*PROBLEM REQUIREMENTS*: Reproduce exactly the lines from the one containing "Recreate this scene" through the one containing "W = bpy.data.worlds.new('World');", both included, and nothing else.

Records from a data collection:
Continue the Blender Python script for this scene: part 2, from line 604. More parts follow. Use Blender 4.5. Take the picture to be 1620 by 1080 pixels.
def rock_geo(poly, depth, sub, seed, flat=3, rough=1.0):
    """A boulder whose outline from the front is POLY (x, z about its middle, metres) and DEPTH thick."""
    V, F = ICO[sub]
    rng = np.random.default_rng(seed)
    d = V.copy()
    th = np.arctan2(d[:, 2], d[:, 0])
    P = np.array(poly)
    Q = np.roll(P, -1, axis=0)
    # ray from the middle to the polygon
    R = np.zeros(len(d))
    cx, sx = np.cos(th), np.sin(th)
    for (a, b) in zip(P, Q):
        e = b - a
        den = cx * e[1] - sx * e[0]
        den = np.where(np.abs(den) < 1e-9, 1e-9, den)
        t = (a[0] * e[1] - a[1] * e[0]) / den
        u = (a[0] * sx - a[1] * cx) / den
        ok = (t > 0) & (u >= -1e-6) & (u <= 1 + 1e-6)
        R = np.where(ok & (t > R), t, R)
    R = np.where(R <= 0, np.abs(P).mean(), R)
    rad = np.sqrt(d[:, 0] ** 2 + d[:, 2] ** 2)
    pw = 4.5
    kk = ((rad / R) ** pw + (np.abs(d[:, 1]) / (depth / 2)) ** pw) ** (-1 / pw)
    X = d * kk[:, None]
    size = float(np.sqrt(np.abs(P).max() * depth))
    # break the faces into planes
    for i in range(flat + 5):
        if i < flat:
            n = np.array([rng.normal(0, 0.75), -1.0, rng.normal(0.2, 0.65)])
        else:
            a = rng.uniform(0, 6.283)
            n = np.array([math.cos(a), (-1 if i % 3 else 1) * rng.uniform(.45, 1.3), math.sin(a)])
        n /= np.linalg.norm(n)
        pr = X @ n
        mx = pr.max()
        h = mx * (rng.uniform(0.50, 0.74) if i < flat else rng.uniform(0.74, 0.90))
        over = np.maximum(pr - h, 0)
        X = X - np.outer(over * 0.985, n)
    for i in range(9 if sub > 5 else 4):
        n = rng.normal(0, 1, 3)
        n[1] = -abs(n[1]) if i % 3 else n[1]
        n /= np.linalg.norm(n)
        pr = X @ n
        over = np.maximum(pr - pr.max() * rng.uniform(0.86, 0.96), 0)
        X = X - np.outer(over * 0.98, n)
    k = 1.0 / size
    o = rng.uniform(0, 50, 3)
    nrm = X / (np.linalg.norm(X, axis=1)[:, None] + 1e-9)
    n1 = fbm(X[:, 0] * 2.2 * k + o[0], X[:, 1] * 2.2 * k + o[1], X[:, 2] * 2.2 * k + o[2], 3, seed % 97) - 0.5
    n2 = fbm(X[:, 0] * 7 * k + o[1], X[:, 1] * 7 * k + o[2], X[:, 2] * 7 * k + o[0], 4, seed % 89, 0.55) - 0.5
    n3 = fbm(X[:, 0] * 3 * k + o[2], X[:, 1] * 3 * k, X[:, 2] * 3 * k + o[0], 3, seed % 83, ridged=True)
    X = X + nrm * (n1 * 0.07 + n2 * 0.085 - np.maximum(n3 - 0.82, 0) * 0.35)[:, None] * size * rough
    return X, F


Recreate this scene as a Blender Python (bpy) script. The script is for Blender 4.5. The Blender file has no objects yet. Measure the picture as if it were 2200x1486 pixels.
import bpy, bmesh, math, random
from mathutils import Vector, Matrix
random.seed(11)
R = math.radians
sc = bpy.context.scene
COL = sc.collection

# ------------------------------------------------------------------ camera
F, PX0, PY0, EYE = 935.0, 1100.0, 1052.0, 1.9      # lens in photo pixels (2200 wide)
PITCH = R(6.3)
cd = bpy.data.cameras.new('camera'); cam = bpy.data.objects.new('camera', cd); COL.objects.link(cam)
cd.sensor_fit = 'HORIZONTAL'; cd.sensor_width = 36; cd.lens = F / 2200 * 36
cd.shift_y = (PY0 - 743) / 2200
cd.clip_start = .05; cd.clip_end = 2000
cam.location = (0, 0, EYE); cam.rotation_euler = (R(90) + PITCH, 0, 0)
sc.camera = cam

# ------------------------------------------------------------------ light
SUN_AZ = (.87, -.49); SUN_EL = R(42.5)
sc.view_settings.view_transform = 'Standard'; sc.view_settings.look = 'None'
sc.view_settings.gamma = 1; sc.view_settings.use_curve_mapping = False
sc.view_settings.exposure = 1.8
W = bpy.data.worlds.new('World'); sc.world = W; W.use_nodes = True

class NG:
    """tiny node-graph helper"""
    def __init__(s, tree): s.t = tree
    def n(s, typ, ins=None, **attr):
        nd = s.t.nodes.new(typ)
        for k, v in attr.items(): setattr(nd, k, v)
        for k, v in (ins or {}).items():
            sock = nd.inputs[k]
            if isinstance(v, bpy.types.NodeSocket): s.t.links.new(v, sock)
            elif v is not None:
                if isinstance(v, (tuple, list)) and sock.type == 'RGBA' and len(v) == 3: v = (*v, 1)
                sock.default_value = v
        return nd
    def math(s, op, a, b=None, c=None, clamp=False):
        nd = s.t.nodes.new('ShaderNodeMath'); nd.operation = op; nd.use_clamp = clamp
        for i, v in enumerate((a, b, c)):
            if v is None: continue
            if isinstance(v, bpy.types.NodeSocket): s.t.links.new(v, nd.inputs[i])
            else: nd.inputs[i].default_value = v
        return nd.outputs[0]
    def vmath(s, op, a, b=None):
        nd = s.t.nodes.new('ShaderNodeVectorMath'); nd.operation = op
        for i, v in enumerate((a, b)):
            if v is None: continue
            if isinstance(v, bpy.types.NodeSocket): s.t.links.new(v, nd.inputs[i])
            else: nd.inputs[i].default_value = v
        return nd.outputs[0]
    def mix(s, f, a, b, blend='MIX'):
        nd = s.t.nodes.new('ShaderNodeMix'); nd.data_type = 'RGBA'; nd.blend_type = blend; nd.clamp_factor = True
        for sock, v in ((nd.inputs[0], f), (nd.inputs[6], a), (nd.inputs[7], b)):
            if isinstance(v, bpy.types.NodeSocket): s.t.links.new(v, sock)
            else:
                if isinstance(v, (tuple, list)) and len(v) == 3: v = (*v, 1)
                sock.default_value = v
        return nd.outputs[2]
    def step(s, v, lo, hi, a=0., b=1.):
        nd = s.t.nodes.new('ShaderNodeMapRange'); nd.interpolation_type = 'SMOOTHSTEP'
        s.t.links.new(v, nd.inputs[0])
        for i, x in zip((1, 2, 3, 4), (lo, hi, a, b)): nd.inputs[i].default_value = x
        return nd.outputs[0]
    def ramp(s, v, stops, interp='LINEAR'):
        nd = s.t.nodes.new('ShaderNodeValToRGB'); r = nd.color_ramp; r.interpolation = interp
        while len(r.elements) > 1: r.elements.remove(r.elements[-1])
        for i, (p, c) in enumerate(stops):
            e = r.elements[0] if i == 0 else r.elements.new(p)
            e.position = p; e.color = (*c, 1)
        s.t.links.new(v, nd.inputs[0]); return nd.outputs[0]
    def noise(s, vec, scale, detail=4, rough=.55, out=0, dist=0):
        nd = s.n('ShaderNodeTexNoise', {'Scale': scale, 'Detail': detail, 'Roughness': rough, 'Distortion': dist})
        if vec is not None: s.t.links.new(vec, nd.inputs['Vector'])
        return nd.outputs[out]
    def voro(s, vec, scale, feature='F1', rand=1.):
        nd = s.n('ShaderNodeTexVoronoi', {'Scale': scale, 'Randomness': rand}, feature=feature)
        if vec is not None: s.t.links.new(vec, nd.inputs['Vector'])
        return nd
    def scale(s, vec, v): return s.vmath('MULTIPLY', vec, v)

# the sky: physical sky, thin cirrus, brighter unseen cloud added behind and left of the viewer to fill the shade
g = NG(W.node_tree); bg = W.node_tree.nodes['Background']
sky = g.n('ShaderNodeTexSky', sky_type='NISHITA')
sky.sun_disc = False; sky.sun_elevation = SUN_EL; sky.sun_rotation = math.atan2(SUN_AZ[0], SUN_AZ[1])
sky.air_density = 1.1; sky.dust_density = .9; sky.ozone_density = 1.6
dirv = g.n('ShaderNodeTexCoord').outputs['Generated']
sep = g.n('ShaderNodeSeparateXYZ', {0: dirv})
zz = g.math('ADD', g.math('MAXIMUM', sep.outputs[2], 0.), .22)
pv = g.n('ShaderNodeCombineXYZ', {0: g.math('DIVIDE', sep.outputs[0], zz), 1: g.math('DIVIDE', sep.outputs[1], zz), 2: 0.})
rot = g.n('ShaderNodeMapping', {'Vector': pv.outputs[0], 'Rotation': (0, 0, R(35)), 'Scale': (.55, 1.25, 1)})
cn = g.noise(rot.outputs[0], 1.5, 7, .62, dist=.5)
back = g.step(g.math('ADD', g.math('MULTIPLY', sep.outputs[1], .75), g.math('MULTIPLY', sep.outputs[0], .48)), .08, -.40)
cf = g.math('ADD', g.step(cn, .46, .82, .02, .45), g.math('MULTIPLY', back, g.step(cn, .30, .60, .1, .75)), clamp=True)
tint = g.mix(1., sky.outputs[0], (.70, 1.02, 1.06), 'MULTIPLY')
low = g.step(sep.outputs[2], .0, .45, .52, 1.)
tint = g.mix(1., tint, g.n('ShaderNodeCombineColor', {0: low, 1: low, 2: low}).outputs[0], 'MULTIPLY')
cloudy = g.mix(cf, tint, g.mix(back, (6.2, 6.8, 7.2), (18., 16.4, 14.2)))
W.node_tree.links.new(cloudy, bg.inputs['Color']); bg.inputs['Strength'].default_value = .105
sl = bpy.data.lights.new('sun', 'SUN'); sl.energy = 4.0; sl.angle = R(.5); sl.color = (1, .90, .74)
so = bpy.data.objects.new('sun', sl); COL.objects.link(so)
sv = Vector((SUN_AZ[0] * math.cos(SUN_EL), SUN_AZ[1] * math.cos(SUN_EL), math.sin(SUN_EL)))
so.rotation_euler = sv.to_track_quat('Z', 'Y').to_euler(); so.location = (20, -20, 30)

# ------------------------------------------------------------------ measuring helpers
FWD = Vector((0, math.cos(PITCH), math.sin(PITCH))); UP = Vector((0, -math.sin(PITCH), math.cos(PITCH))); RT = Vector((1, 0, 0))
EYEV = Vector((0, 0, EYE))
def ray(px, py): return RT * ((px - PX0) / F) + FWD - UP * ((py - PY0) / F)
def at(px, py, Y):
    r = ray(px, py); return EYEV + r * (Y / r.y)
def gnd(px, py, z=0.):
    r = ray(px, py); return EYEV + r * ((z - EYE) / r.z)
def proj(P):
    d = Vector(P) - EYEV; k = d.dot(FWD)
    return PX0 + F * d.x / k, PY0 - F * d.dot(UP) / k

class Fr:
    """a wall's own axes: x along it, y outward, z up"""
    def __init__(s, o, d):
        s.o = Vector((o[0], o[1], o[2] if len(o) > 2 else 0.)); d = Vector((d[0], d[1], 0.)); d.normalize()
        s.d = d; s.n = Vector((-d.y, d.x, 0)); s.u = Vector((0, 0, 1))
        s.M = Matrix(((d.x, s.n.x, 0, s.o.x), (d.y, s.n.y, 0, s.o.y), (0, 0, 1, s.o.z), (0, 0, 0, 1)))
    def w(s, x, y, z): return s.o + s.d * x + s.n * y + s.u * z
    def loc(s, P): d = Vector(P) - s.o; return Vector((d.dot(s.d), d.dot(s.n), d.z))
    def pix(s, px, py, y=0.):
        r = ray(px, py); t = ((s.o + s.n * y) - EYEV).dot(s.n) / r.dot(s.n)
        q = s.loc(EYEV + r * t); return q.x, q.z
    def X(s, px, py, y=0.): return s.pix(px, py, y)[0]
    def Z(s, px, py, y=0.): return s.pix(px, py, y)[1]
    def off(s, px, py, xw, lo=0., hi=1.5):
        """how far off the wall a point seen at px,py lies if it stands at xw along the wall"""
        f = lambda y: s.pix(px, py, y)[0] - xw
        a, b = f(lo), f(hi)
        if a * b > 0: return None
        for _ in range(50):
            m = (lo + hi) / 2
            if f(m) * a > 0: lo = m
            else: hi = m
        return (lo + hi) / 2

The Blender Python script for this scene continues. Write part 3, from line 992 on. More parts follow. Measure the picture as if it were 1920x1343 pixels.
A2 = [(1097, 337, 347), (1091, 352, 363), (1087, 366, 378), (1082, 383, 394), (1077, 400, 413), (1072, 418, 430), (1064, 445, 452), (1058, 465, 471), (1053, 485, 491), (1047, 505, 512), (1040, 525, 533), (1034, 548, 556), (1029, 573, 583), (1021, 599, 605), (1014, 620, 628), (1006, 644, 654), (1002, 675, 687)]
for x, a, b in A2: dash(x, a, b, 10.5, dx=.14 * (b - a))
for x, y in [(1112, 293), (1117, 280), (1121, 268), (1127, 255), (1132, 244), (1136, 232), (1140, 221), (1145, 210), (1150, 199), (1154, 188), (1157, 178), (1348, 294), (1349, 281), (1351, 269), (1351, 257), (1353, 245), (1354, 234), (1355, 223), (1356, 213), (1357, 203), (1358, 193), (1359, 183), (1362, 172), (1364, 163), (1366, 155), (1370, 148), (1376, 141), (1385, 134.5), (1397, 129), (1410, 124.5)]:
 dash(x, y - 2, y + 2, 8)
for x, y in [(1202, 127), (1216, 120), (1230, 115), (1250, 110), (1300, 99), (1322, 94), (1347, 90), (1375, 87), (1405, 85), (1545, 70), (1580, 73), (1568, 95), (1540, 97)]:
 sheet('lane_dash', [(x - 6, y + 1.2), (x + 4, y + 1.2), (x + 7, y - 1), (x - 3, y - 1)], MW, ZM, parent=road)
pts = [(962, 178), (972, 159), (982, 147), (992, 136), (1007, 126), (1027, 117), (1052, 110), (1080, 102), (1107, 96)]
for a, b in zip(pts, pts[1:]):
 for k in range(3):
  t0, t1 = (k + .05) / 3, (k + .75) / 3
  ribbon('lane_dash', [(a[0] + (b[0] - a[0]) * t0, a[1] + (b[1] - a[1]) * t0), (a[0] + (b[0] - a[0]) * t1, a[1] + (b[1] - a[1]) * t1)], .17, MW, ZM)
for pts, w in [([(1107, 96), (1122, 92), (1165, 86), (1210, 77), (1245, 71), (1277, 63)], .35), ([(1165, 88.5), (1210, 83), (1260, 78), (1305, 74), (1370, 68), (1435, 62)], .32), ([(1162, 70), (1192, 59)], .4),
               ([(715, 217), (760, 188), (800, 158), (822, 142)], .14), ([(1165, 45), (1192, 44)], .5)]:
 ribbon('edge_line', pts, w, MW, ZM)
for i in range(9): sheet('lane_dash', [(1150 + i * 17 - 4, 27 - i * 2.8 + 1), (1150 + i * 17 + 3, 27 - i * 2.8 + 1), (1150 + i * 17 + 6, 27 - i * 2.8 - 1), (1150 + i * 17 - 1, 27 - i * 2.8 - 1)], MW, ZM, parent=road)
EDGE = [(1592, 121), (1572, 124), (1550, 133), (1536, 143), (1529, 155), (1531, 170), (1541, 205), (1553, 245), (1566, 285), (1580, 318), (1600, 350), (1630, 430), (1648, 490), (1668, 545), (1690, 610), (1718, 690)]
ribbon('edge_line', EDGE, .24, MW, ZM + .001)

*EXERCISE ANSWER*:
Recreate this scene as a Blender Python (bpy) script. The script is for Blender 4.5. The Blender file has no objects yet. Measure the picture as if it were 2200x1486 pixels.
import bpy, bmesh, math, random
from mathutils import Vector, Matrix
random.seed(11)
R = math.radians
sc = bpy.context.scene
COL = sc.collection

# ------------------------------------------------------------------ camera
F, PX0, PY0, EYE = 935.0, 1100.0, 1052.0, 1.9      # lens in photo pixels (2200 wide)
PITCH = R(6.3)
cd = bpy.data.cameras.new('camera'); cam = bpy.data.objects.new('camera', cd); COL.objects.link(cam)
cd.sensor_fit = 'HORIZONTAL'; cd.sensor_width = 36; cd.lens = F / 2200 * 36
cd.shift_y = (PY0 - 743) / 2200
cd.clip_start = .05; cd.clip_end = 2000
cam.location = (0, 0, EYE); cam.rotation_euler = (R(90) + PITCH, 0, 0)
sc.camera = cam

# ------------------------------------------------------------------ light
SUN_AZ = (.87, -.49); SUN_EL = R(42.5)
sc.view_settings.view_transform = 'Standard'; sc.view_settings.look = 'None'
sc.view_settings.gamma = 1; sc.view_settings.use_curve_mapping = False
sc.view_settings.exposure = 1.8
W = bpy.data.worlds.new('World'); sc.world = W; W.use_nodes = True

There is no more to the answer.